- **GIVEN INSTRUCTION**: For this exercise, write out exactly, and only, the lines running from the line that contains "Recreate this scene" through the line that contains "JIT = np.random.default_rng(6).random((256, 4)).astype(f32)".

- **SUPPLIED DATA**:
##############################

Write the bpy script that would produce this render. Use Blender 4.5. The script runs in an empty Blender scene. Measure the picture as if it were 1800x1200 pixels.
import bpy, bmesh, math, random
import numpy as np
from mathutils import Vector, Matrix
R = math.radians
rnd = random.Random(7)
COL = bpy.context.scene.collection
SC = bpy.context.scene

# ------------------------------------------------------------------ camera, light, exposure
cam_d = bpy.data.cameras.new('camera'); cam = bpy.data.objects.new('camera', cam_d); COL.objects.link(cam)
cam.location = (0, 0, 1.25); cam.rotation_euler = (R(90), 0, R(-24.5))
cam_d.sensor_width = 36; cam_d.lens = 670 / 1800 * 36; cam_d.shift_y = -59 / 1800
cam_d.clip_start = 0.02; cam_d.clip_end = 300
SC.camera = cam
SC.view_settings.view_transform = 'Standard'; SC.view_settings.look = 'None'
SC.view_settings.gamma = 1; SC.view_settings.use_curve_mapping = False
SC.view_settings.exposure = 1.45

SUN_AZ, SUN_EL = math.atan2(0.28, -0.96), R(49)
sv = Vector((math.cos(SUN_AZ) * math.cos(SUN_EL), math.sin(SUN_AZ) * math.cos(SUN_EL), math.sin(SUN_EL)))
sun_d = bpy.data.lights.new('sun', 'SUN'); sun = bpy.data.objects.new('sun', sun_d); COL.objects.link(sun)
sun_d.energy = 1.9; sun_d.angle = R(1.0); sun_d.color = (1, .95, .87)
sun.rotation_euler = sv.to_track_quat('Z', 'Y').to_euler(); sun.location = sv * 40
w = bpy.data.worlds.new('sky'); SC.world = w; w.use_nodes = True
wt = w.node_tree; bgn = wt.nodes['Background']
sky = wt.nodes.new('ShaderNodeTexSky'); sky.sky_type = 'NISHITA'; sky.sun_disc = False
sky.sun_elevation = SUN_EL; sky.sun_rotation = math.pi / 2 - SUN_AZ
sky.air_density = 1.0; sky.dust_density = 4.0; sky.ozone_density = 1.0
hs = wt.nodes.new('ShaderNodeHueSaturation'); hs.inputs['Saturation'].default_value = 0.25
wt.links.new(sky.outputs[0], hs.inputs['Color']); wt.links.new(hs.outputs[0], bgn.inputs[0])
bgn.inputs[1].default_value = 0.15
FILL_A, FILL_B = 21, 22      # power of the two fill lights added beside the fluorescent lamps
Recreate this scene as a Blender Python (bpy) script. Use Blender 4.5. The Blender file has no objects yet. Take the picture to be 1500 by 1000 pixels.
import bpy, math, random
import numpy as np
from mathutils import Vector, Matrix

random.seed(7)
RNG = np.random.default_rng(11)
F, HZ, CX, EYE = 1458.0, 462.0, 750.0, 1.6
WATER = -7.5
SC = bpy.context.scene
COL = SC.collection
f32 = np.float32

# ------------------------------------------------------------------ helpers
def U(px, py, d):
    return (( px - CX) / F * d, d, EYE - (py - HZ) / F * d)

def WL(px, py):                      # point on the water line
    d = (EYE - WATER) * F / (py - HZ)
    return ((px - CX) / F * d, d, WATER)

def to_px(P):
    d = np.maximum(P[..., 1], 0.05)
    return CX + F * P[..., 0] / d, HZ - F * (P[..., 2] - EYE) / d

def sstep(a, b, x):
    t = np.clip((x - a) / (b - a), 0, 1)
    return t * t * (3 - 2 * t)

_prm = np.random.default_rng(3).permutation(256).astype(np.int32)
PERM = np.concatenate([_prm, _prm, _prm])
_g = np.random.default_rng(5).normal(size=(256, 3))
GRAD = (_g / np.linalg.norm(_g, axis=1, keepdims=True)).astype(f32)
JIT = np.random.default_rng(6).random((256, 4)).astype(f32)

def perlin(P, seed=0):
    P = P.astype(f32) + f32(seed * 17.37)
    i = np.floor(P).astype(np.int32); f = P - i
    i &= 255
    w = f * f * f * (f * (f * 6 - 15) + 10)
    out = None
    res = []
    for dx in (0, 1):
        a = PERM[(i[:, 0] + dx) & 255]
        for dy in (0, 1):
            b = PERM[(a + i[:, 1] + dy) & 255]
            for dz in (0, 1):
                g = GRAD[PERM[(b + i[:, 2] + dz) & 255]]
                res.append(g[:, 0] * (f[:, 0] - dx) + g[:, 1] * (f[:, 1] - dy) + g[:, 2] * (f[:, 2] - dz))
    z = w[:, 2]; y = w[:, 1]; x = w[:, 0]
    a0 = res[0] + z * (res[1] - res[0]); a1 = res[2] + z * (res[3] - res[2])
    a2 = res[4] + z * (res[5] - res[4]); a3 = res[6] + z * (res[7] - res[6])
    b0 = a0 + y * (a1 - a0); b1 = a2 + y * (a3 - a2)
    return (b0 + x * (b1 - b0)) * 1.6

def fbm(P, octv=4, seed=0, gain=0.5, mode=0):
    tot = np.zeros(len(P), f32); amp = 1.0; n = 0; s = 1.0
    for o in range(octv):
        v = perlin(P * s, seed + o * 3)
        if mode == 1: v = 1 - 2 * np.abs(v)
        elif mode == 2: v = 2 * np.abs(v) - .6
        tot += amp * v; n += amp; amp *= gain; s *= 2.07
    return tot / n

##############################

- **TASK RESULT**:
Recreate this scene as a Blender Python (bpy) script. Use Blender 4.5. The Blender file has no objects yet. Take the picture to be 1500 by 1000 pixels.
import bpy, math, random
import numpy as np
from mathutils import Vector, Matrix

random.seed(7)
RNG = np.random.default_rng(11)
F, HZ, CX, EYE = 1458.0, 462.0, 750.0, 1.6
WATER = -7.5
SC = bpy.context.scene
COL = SC.collection
f32 = np.float32

# ------------------------------------------------------------------ helpers
def U(px, py, d):
    return (( px - CX) / F * d, d, EYE - (py - HZ) / F * d)

def WL(px, py):                      # point on the water line
    d = (EYE - WATER) * F / (py - HZ)
    return ((px - CX) / F * d, d, WATER)

def to_px(P):
    d = np.maximum(P[..., 1], 0.05)
    return CX + F * P[..., 0] / d, HZ - F * (P[..., 2] - EYE) / d

def sstep(a, b, x):
    t = np.clip((x - a) / (b - a), 0, 1)
    return t * t * (3 - 2 * t)

_prm = np.random.default_rng(3).permutation(256).astype(np.int32)
PERM = np.concatenate([_prm, _prm, _prm])
_g = np.random.default_rng(5).normal(size=(256, 3))
GRAD = (_g / np.linalg.norm(_g, axis=1, keepdims=True)).astype(f32)
JIT = np.random.default_rng(6).random((256, 4)).astype(f32)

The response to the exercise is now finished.